Continuing with Russian Doom-Death we come to the song “Alien Monolith God” by Mare Infinitum. Lets take a look:

“There is no prayer to the god made of stone,
No sacrifice to the alien monolith;
Fragile cities will fall swept away
By the relentless fist of doom;
Tremendous waves of inhuman wrath
Will rush round and round the globe
To make it lifeless, to make it clear
Just as the desert of outer space.

Once the Judgement Day is gonna be the last,
A great collision erasing the future and the past
Will put an end to vanity and desperation,
Will only leave a landscape of devastation.”

We have finally arrived in the heart of Lovecraftian Horror. Howard Phillips Lovecraft, master of weird horror, has been known for making human insignificance as his method of invoking the feeling of terror and atmosphere of dread. Alien forms which inhabit the dark corners of space in Lovecraft’s work cannot be fully comprehended by the limited senses of the human mind. The Horla, or Modern Ghosts came first. Guy De Maupassant wrote the first cosmic horror story, but Lovecraft took this formula and truly mastered it.

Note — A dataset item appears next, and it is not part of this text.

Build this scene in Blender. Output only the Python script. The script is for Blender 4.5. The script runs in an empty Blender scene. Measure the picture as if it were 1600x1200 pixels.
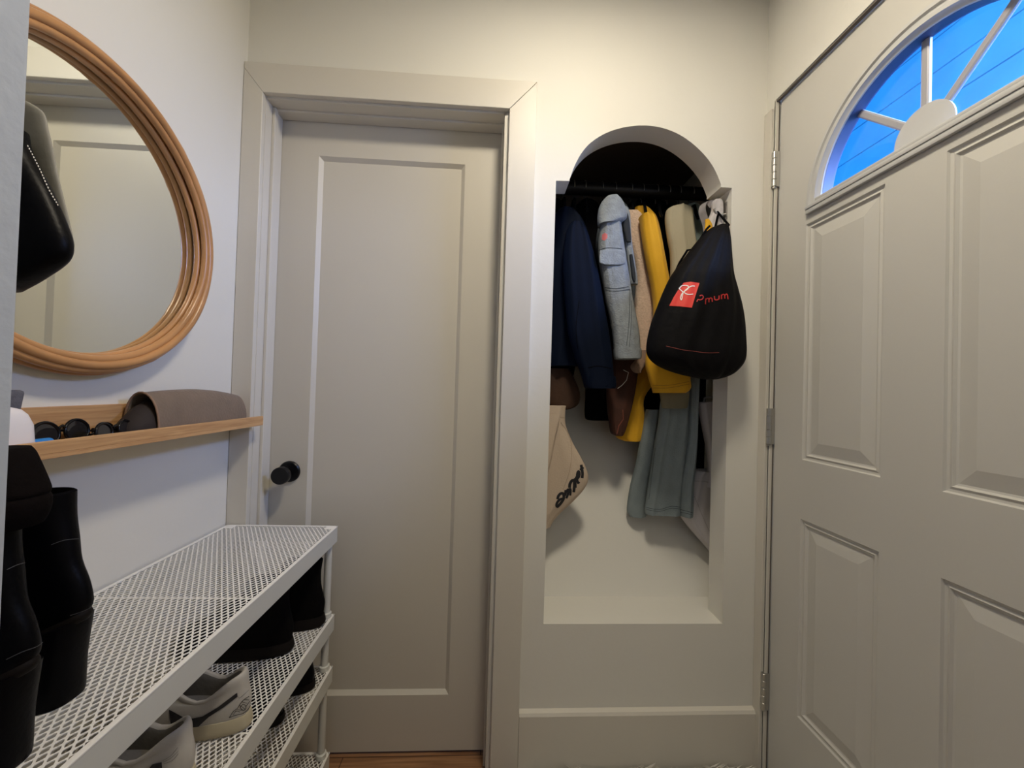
import bpy, bmesh, math, random
from mathutils import Vector, Matrix
from mathutils.bvhtree import BVHTree
from mathutils.geometry import delaunay_2d_cdt, tessellate_polygon
random.seed(7)
PI = math.pi
H = 1.225                       # eye height above the floor
scn = bpy.context.scene
col = scn.collection
# ------------------------------------------------------------------ camera
EYE = Vector((0.0, -1.25, H))
CR = Vector((0.9981898, -0.0522762, 0.0297376))
CU = Vector((-0.0304404, -0.0127002, 0.9994559))
CF = Vector((0.0518701, 0.9985519, 0.0142685))
FPX = 612.0
cd = bpy.data.cameras.new('camera'); cam = bpy.data.objects.new('camera', cd); col.objects.link(cam)
cd.sensor_width = 36.0; cd.lens = FPX * 36.0 / 1600.0; cd.clip_start = 0.01; cd.clip_end = 60
cam.matrix_world = Matrix(((CR.x, CU.x, -CF.x, EYE.x), (CR.y, CU.y, -CF.y, EYE.y), (CR.z, CU.z, -CF.z, EYE.z), (0, 0, 0, 1)))
scn.camera = cam
def at(px, py, ax, v):
    """world point seen at photo pixel (px,py) on the plane axis ax = v (z given relative to the floor)"""
    d = CR * (px - 800) + CU * (600 - py) + CF * FPX
    return EYE + d * ((v - EYE[ax]) / d[ax])
# ------------------------------------------------------------------ light and exposure
scn.view_settings.view_transform = 'Standard'
scn.view_settings.look = 'None'
scn.view_settings.exposure = 0.0
scn.view_settings.gamma = 1.0
scn.view_settings.use_curve_mapping = False
w = bpy.data.worlds.new('dusk'); scn.world = w; w.use_nodes = True
w.node_tree.nodes['Background'].inputs[0].default_value = (0.0, 0.42, 1.25, 1)
w.node_tree.nodes['Background'].inputs[1].default_value = 1.0
def area(name, loc, rot, size, power, color, sy=None, spread=None):
    l = bpy.data.lights.new(name, 'AREA'); l.energy = power; l.color = color; l.size = size
    if sy: l.shape = 'RECTANGLE'; l.size_y = sy
    else: l.shape = 'DISK'
    if spread: l.spread = spread
    o = bpy.data.objects.new(name, l); col.objects.link(o); o.location = loc; o.rotation_euler = rot
    return o
area('vestibule_lamp', (0.25, -0.72, 2.57), (0, 0, 0), 0.24, 15.5, (1.0, 0.89, 0.71))
area('hall_fill', (0.1, -2.3, 2.5), (0, 0, 0), 0.5, 2.2, (0.92, 0.95, 1.0))  # added fill behind the camera, not a known lamp
area('hall_rear_fill', (0.2, -3.1, 1.6), (PI / 2, 0, 0), 1.2, 1.5, (0.72, 0.82, 1.0), 1.0)  # added bluish fill; the back wall holds no window
area('fanlight_daylight', (1.75, -0.72, 2.20), (0, math.radians(72), 0), 0.8, 120, (0.38, 0.52, 1.0), 0.75)
# ------------------------------------------------------------------ materials
def mat(name, color, rough=0.6, metal=0.0, bump=0.0, bscale=60, var=0.0, vscale=8, spec=0.5, sheen=0.0, detail=4, stretch=None):
    m = bpy.data.materials.new(name); m.use_nodes = True
    nt = m.node_tree; b = nt.nodes['Principled BSDF']
    b.inputs['Base Color'].default_value = (*color, 1); b.inputs['Roughness'].default_value = rough
    b.inputs['Metallic'].default_value = metal; b.inputs['Specular IOR Level'].default_value = spec
    if sheen: b.inputs['Sheen Weight'].default_value = sheen
    tc = nt.nodes.new('ShaderNodeTexCoord'); vec = tc.outputs['Object']
    if stretch:
        mp = nt.nodes.new('ShaderNodeMapping'); mp.inputs['Scale'].default_value = stretch
        nt.links.new(vec, mp.inputs['Vector']); vec = mp.outputs['Vector']
    n = nt.nodes.new('ShaderNodeTexNoise'); n.inputs['Scale'].default_value = vscale; n.inputs['Detail'].default_value = detail
    nt.links.new(vec, n.inputs['Vector'])
    r = nt.nodes.new('ShaderNodeMix'); r.data_type = 'RGBA'
    v = max(var, 0.001)
    r.inputs[6].default_value = (*[max(0, c * (1 - v)) for c in color], 1)
    r.inputs[7].default_value = (*[min(1, c * (1 + v)) for c in color], 1)
    nt.links.new(n.outputs['Fac'], r.inputs[0]); nt.links.new(r.outputs[2], b.inputs['Base Color'])
    if bump:
        n2 = nt.nodes.new('ShaderNodeTexNoise'); n2.inputs['Scale'].default_value = bscale; n2.inputs['Detail'].default_value = detail
        nt.links.new(vec, n2.inputs['Vector'])
        bp = nt.nodes.new('ShaderNodeBump'); bp.inputs['Strength'].default_value = bump; bp.inputs['Distance'].default_value = 0.004
        nt.links.new(n2.outputs['Fac'], bp.inputs['Height']); nt.links.new(bp.outputs['Normal'], b.inputs['Normal'])
    m['bsdf'] = 1
    return m
def wood(name, c1, c2, scale, axis='Y', rough=0.45, planks=None):
    m = bpy.data.materials.new(name); m.use_nodes = True; nt = m.node_tree; b = nt.nodes['Principled BSDF']
    b.inputs['Roughness'].default_value = rough
    tc = nt.nodes.new('ShaderNodeTexCoord'); mp = nt.nodes.new('ShaderNodeMapping')
    mp.inputs['Scale'].default_value = {'Y': (scale, scale * .05, scale), 'X': (scale * .05, scale, scale)}[axis]
    nt.links.new(tc.outputs['Object'], mp.inputs['Vector'])
    n = nt.nodes.new('ShaderNodeTexNoise'); n.inputs['Scale'].default_value = 1; n.inputs['Detail'].default_value = 5
    n.inputs['Distortion'].default_value = .6
    nt.links.new(mp.outputs['Vector'], n.inputs['Vector'])
    cr = nt.nodes.new('ShaderNodeValToRGB'); cr.color_ramp.elements[0].position = .35; cr.color_ramp.elements[1].position = .68
    cr.color_ramp.elements[0].color = (*c1, 1); cr.color_ramp.elements[1].color = (*c2, 1)
    nt.links.new(n.outputs['Fac'], cr.inputs[0]); out = cr.outputs[0]
    if planks:
        br = nt.nodes.new('ShaderNodeTexBrick'); br.inputs['Scale'].default_value = 1
        br.inputs['Brick Width'].default_value = 0.9; br.inputs['Row Height'].default_value = planks
        br.inputs['Mortar Size'].default_value = 0.0015
        br.inputs['Color1'].default_value = (1, 1, 1, 1); br.inputs['Color2'].default_value = (.75, .72, .7, 1); br.inputs['Mortar'].default_value = (.2, .15, .1, 1)
        nt.links.new(tc.outputs['Object'], br.inputs['Vector'])
        mx = nt.nodes.new('ShaderNodeMix'); mx.data_type = 'RGBA'; mx.blend_type = 'MULTIPLY'; mx.inputs[0].default_value = 1
        nt.links.new(out, mx.inputs[6]); nt.links.new(br.outputs['Color'], mx.inputs[7]); out = mx.outputs[2]
    nt.links.new(out, b.inputs['Base Color'])
    return m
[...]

Through the alien landscapes and ancient ruins we approach and glimpse the world-without-us.

Another step downwards

More Russian Doom-Death/Dark Metal from the band Psilocybe Larvae with a song “Non-existent World “

Non-existent world we’re gone… long gone

Nothing left to lose nothing left to find

Someone’s has torn our page
From the book of life
We walk this way on a sorrow drive

There is no place left to go
The thread will be torn
Non-existent world is coming from beyond

How can one embrace non-existence from which he came and to which he will go? Our mind cannot comprehend this just like it cannot fully comprehend the monsters of the The Cthulhu Mythos, like we cannot fully understand Hyper-objects. But we can glimpse, we can cast away the lies and illusion and bravely embrace what is real. Try to embrace it with our limited field of view.

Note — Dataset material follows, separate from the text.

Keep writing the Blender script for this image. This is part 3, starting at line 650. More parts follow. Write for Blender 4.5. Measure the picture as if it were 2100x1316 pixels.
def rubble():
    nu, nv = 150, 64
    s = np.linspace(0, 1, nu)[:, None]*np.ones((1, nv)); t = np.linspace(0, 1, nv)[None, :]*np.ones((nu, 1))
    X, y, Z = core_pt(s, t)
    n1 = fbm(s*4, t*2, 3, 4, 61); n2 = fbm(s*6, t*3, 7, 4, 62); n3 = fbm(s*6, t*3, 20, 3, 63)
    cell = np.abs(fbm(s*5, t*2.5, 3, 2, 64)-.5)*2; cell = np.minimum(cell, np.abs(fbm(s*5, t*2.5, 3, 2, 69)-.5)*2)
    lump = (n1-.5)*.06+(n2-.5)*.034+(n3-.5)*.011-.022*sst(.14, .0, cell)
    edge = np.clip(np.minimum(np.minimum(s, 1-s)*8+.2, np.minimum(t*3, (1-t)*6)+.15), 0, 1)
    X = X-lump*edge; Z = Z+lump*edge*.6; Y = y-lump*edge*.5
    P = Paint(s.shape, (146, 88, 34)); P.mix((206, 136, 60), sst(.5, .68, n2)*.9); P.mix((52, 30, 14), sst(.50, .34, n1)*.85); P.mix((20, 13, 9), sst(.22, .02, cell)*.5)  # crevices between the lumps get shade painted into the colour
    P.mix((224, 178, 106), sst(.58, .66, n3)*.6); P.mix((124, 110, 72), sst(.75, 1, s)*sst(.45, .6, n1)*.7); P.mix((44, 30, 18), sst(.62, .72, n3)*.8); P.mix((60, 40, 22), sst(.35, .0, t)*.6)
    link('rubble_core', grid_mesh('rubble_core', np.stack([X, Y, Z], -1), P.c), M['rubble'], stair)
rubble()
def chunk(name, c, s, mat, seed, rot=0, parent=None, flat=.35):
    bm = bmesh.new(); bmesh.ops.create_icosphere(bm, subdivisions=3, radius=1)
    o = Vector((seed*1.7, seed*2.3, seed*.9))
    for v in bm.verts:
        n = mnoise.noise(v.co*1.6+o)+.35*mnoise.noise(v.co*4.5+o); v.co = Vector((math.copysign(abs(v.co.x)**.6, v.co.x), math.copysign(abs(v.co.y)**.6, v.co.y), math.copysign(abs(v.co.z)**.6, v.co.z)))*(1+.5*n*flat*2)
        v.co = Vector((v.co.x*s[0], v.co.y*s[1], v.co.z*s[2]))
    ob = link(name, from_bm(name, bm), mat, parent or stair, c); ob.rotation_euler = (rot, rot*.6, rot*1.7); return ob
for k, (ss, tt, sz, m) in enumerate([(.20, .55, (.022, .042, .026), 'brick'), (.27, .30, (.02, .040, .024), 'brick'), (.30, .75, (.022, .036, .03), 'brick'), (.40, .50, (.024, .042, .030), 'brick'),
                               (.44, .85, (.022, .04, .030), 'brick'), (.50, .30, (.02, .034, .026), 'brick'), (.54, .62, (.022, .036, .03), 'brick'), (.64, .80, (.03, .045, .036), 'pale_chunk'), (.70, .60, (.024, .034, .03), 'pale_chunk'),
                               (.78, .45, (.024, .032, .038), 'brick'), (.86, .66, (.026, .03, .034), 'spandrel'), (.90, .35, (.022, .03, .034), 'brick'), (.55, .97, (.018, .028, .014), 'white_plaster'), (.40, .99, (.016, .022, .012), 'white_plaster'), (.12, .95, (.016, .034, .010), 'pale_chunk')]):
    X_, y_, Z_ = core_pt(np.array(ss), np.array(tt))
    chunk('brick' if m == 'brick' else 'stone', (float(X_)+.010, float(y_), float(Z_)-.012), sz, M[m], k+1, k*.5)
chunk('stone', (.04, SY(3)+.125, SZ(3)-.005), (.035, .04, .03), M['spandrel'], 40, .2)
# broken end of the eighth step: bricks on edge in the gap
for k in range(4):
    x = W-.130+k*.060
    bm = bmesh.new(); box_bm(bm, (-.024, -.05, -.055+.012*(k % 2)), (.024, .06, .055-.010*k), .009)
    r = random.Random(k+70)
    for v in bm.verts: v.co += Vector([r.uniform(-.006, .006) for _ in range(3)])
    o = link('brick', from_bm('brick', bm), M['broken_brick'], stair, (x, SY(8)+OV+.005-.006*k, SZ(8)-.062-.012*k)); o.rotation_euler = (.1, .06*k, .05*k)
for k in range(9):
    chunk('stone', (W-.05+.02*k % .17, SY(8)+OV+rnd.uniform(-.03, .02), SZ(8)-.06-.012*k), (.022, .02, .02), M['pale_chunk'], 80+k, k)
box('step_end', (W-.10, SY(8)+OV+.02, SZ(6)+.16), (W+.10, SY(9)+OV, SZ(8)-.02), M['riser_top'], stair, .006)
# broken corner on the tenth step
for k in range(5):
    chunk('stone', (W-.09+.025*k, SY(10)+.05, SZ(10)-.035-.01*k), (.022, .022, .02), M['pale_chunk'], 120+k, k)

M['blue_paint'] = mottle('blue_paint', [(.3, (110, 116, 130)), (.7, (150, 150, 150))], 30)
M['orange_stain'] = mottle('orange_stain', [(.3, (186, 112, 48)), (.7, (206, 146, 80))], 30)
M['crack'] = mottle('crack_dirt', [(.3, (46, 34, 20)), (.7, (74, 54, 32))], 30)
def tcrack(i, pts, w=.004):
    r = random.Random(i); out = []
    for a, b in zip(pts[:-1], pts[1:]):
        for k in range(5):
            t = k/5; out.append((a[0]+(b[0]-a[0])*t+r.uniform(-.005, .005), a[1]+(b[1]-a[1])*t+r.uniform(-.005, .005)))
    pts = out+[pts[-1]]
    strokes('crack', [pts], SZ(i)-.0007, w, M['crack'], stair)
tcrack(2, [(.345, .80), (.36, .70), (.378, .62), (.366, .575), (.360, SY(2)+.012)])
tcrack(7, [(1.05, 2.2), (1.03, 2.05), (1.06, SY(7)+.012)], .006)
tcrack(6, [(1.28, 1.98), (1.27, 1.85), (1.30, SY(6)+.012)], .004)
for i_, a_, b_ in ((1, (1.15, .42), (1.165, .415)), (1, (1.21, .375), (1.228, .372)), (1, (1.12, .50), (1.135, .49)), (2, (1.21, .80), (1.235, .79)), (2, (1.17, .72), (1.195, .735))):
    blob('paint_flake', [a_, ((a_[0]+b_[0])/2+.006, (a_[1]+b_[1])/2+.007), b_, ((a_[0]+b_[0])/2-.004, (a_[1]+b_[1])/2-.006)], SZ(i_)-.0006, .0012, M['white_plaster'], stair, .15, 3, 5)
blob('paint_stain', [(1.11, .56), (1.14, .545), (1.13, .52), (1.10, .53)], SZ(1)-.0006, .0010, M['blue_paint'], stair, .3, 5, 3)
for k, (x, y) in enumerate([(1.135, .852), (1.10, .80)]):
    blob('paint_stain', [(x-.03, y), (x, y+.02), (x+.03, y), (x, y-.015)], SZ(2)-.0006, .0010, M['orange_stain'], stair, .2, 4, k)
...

We need to take one last step. Let’s meditate on a song appropriately titled Nothing by the Finnish Funeral Doom band Skepticism:

“Slowly
Came to stand still
Journey
Reached the end
Here
Is Nothing
To be found

Came all the way
To Find
Nothing

Nothing

Nothing…”

Our journey has ended. We arrived here in Nowhere and all we see around ourselves is Nothing. Have we ever existed? And does it matter on a grand scale of things?

Why did this tragedy unfold? Why were we thrown into the World full of pain and suffering only to arrive here in the heart of nothing and get dissolved like we have never existed? Why has the bloodbath of a human history pushed forward through smoke screens, torture dungeons and the piles of corpses of the endless wars?

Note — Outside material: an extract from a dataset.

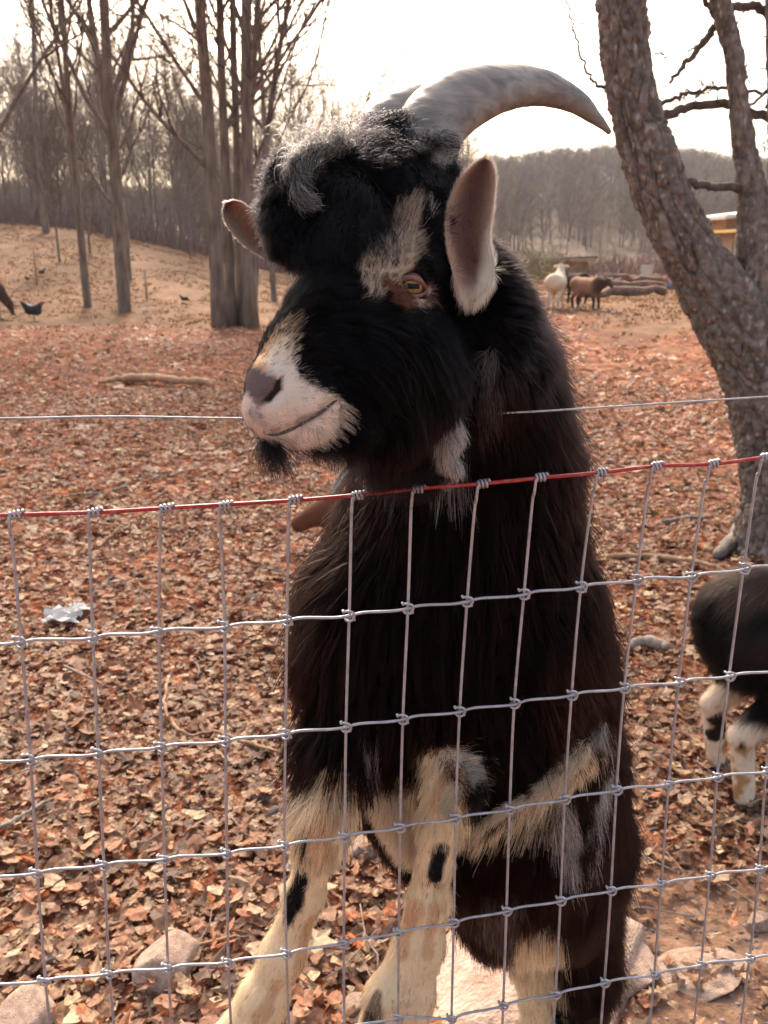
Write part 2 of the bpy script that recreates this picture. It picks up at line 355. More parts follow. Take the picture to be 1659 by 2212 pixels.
def tree_mesh(seed, H=15., r=.2, first=.35, n1=14, n2=5, n3=4, n4=2, fork=False, spread=.75, tw=.012, lean=.02, flare=1.35):
    rnd = random.Random(seed); tb, cb = MB(), MB(); stems = []
    P, rad = limb(tb, (0, 0, -.4), (rnd.gauss(0, lean), rnd.gauss(0, lean), 1), H+.4, r, r*.15, 14, 8, .035, .02, rnd)
    stems.append((P, rad, first))
    if fork:
        k = int(14*first); Q, qr = limb(tb, P[k], side_dir(np.array([0, 0, 1.]), .3, rnd.uniform(0, 6.28)), H*(1-first)*.95, rad[k]*.75, r*.1, 9, 6, .05, .05, rnd); stems.append((Q, qr, .12))
    for P, rad, f0 in stems:
        n = len(P)-1
        for i in range(n1 if f0 == first else n1//2):
            f = f0+(1-f0)*(i+rnd.random())/n1*(1 if f0 == first else 2); f = min(f, .97); x = f*n; k = min(int(x), n-1); pp = P[k]+(P[k+1]-P[k])*(x-k); t = P[k+1]-P[k]; t /= np.linalg.norm(t)
            r1 = max((rad[k])*rnd.uniform(.35, .6), tw*1.6); l1 = H*rnd.uniform(.22, .42)*(1.15-f*.75)*spread*1.3
            B, br = limb(tb if r1 > r*.28 else cb, pp, side_dir(t, rnd.uniform(.5, .95)*spread, rnd.uniform(0, 6.28)), l1, r1, max(r1*.25, tw*.7), 7, 5, .10, .055, rnd)
            for j in range(n2):
                g = .25+.75*(j+rnd.random())/n2; xx = g*7; kk = min(int(xx), 6); q = B[kk]+(B[kk+1]-B[kk])*(xx-kk); t2 = B[kk+1]-B[kk]; t2 /= np.linalg.norm(t2)
                r2 = max(br[kk]*.6, tw); C, cr = limb(cb, q, side_dir(t2, rnd.uniform(.5, 1.), rnd.uniform(0, 6.28)), l1*rnd.uniform(.3, .55), r2, tw*.55, 5, 4, .13, .07, rnd)
                for m in range(n3):
                    g = .2+.8*rnd.random(); kk = min(int(g*5), 4); q = C[kk]; t3 = C[kk+1]-C[kk]; t3 /= np.linalg.norm(t3); l3 = l1*rnd.uniform(.12, .24)
                    D, dr = limb(cb, q, side_dir(t3, rnd.uniform(.4, 1.), rnd.uniform(0, 6.28)), l3, tw*.75, tw*.4, 3, 3, .16, .05, rnd)
                    for _ in range(n4):
                        kk = rnd.randint(0, 2); limb(cb, D[kk], side_dir((D[kk+1]-D[kk])/np.linalg.norm(D[kk+1]-D[kk]), rnd.uniform(.4, 1.), rnd.uniform(0, 6.28)), l3*.6, tw*.5, tw*.3, 2, 3, .15, .03, rnd)
    return tb, cb
protos = []
for s, kw in enumerate([dict(H=15, r=.17, first=.25, n1=24, spread=.9), dict(H=17, r=.24, first=.42), dict(H=13, r=.13, first=.30, fork=True, spread=.75, n1=20), dict(H=16, r=.2, first=.5, spread=.65), dict(H=14, r=.17, first=.14, spread=1.15, n1=22)]):
    tb, cb = tree_mesh(11+s, n3=6, n4=2, tw=.0115, **kw); protos.append((tb.mesh('trunk', barkm), cb.mesh('crown', twigm)))
def put_tree(px, y, idx, s, rz, label, group, pr=None, wide=1.):
    P0 = ground_at(px, y); t = empty('bare_tree', P0, rz); t.scale = (s*wide, s*wide, s)
    tr, cr = (pr or protos)[idx]
    obj('trunk', tr, t); obj('crown', cr, t); tag(t, label, 'tree', group); return t
# trees of the paddock that can be told apart (image column, distance)
G1 = 'bare trees standing in the paddock'
put_tree(183, 21.5, 2, .98, .4, 'slim bare tree left of the wider forked one, dark chicken to its lower left', G1, wide=.8)
put_tree(262, 21.0, 0, 1.0, 2.2, 'straight bare tree with spreading upper limbs, between the slim tree and the trunk clump', G1)
put_tree(107, 38, 3, .85, 1.0, 'lone bare tree on the tan slope near the top of the meadow', G1, wide=.9)
put_tree(237, 40, 1, .8, 3.0, 'thin bare tree behind the slim paddock tree', G1, wide=.6)
put_tree(275, 27, 4, .9, 5.0, 'bare tree standing just behind the straight spreading one', G1, wide=.9)
put_tree(383, 42, 3, .6, 2.0, 'small bare tree at the foot of the wood, between clump and straight tree', G1, wide=.7)
put_tree(412, 38, 2, .5, 2.5, 'small bare sapling beside the trunk clump on the meadow', G1, wide=.7)
put_tree(590, 26, 3, .75, 4.4, 'slim bare tree seen between trunk clump and goat face', G1, wide=.7)
put_tree(130, 30, 2, .33, .4, 'pale bushy sapling left of the slim paddock tree', G1)
put_tree(197, 33, 4, .3, 1.4, 'low twiggy sapling just right of the slim paddock tree', G1)
put_tree(-60, 19, 1, .95, .2, 'bare tree at the left edge with boughs reaching into the frame', G1)
put_tree(-150, 12.5, 4, .8, 3.2, 'large bare tree outside the left edge with one long bough', G1)
# the clump of five trunks grows from one stool
clump = empty('tree_clump', ground_at(500, 17.6)); cx0 = np.array(clump.location)
for k_, (px, dy, r0, lx, ly, H) in enumerate([(468, -.15, .13, -.03, .0, 15), (495, .25, .10, .01, .04, 14), (514, .5, .085, .03, .05, 15), (537, -.1, .125, .055, -.01, 15.5), (524, .3, .085, .15, .02, 13), (541, .15, .07, .27, .0, 11)]):
    b0 = ground_at(px, 17.6+dy)-cx0; rnd = random.Random(60+k_); tb, cb = MB(), MB()
    P = [b0+np.array([0, 0, -.3])]; 
    for i in range(14):
        P.append(P[-1]+np.array([lx*1.1*(.2+i*.09)+rnd.gauss(0, .012), ly, 1])*H/14)
    P = np.array(P); rad = np.linspace(r0*1.12, r0*.25, 15); rad[0] *= 1.35; rad[1] *= 1.05
    tb.tube(P, rad, 9)
    for i in range(22):
        f = .25+.72*(i+rnd.random())/17; x = f*14; k = min(int(x), 13); q = P[k]; r1 = rad[k]*rnd.uniform(.3, .5); l1 = rnd.uniform(2.5, 5.2)*(1.3-f*.8)
        ph = rnd.uniform(0, 6.28); B, br = limb(tb, q, side_dir(np.array([0, 0, 1.]), rnd.uniform(.45, .95), ph), l1, max(r1, .02), .012, 8, 5, .08, .06, rnd)
        for j in range(8):
            kk = rnd.randint(2, 7); t2 = (B[kk+1]-B[kk])/np.linalg.norm(B[kk+1]-B[kk]); C, cr = limb(cb, B[kk], side_dir(t2, rnd.uniform(.4, 1.), rnd.uniform(0, 6.28)), l1*rnd.uniform(.25, .5), max(br[kk]*.6, .009), .005, 5, 4, .13, .05, rnd)
            for _ in range(6):
                kk = rnd.randint(0, 4); t3 = (C[kk+1]-C[kk])/np.linalg.norm(C[kk+1]-C[kk]); limb(cb, C[kk], side_dir(t3, rnd.uniform(.4, 1.), rnd.uniform(0, 6.28)), l1*.17, .006, .003, 3, 3, .16, .03, rnd)
    to = tb.build('trunk', barkm, clump); cb.build('crown', twigm, to)
tag(clump, 'tight clump of five straight bare trunks behind the goat forelock', 'tree')
# the wood behind: trees one can tell apart, thinned copies
wprotos = []
for s, kw in enumerate([dict(H=14, r=.11, first=.25, fork=True, spread=.95), dict(H=16, r=.13, first=.32, spread=1.), dict(H=12, r=.08, first=.2, spread=1.), dict(H=15, r=.10, first=.28, spread=.9), dict(H=11, r=.07, first=.12, spread=1.15)]):
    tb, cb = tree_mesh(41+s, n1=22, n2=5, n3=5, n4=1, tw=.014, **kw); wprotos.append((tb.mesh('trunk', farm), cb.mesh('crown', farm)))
rnd = random.Random(5)
GW = 'bare trees of the wood at the edge of the paddock'
proto_w = []
for q in range(5):
    t = empty('bare_tree'); obj('trunk', wprotos[q][0], t); obj('crown', wprotos[q][1], t); proto_w.append(t)
cnt_w = 0
def wood_tree(px, y, s, lab):
    global cnt_w
    q = rnd.randrange(5); t = proto_w[q] if cnt_w < 0 else copy_tree(proto_w[q]); cnt_w += 1
    t.location = ground_at(px, y); t.rotation_euler = (rnd.gauss(0, .03), rnd.gauss(0, .03), rnd.uniform(0, 6.28)); t.scale = (s*rnd.uniform(.8, 1.1),)*2+(s,)
    tag(t, lab, 'tree', GW)
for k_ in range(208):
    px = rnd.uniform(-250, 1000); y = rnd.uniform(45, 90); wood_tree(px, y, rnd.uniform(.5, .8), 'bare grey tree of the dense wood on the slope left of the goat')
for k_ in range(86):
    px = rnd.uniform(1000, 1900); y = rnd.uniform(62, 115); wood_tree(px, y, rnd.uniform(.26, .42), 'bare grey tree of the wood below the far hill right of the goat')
for t in proto_w:
    for c_ in list(t.children): bpy.data.objects.remove(c_)
    bpy.data.objects.remove(t)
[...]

We can answer with a quote from Russian novelist Leo Tolstoy, from his short story The Death of Ivan Ilyich:

“Another fortnight passed. Ivan Ilych now no longer left his sofa. He would not lie in bed but lay on the sofa, facing the wall nearly all the time. He suffered ever the same unceasing agonies and in his loneliness pondered always on the same insoluble question: “What is this? Can it be that it is Death?” And the inner voice answered: “Yes, it is Death.”

“Why these sufferings?” And the voice answered, “For no reason — they just are so.” Beyond and besides this there was nothing.”

We have taken a look into some of the more pessimistic concepts which doom metal touches. This Essay does not have the benefit to talk about doom-metal as a whole but has been for the most part concerned with the representation of pessimism and especially cosmic pessimism within the doom-metal scene. Furthermore, it is impossible to look at all the pessimist thinkers and philosophers in such a limited format as this text. We have established a clear connection between philosophical pessimism and doom metal. There are a great deal of doom bands which lyrically deal with themes of cosmic pessimism which we didn’t talk about in detail: Bell Witch, Loss, Thergothon, Dolorian, Catacombs, Eyes of Ligeia, Город Дит to name just a few.

Further exploration of the genre through this lens or other points of view (for you cannot limit any style of music to just one ideology) can be of interest and importance in the field of the studies of modern culture, music and thought. Also as I hope, I was able to show how illustrative doom-metal lyrics are when it comes to philosophical concepts.